Mientras leía un reportaje sobre el centro de exterminio en Teuchitlán, Jalisco, y la posible existencia de otros sitios similares en Coahuila y Tamaulipas, la radio local informaba sobre el hallazgo de una fosa clandestina con cuatro cadáveres en el camino que conduce a una mina, apenas a 30 kilómetros de la ciudad de Hermosillo.

Cuando no es en Sonora es en Sinaloa o en Guerrero o en Michoacán… En 2023, Quinto Elemento Lab documentó la existencia de 5,696 fosas clandestinas en México, casi una por día desde 2007. La Comisión Nacional de Búsqueda reporta 124,264 personas desaparecidas hasta el 17 de marzo de 2025, pero los colectivos consideran que la cifra real podría duplicar la oficial.

Esta realidad refleja la magnitud de un problema que se ha vuelto sistémico.

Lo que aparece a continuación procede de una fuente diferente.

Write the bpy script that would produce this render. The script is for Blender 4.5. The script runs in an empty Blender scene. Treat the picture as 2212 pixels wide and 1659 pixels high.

Ya no queda país sin ser tocado por la violencia del crimen organizado que detonó la crisis actual de las desapariciones forzadas.

Sólo quien se niega a ver ignora la gravedad de esta crisis y la tragedia que supone para la sociedad mexicana, con cientos de miles de familias marcadas por la incertidumbre y un duelo perpetuo.

Además, estas familias se ven obligadas a salir a buscar a sus desaparecidos debido a la inacción de las autoridades, que, con frecuencia, las revictimizan para encubrir sus propias deficiencias. Han tomado una responsabilidad que no les corresponde: madres que se convierten en forenses, hermanos que asumen el rol de investigadores, y familias enteras que se transforman en brigadas de búsqueda

Esta realidad recuerda una frase de nuestra infancia: "Y si yo lo encuentro, ¿qué te hago?", que escuchábamos de nuestra madre, abuela o tía cuando no dábamos con el objeto que nos pedían buscar, pero que ellas hallaban de inmediato en el mismo lugar. No necesitaban hacer nada, pues la humillación implícita en nuestra ineptitud era suficiente.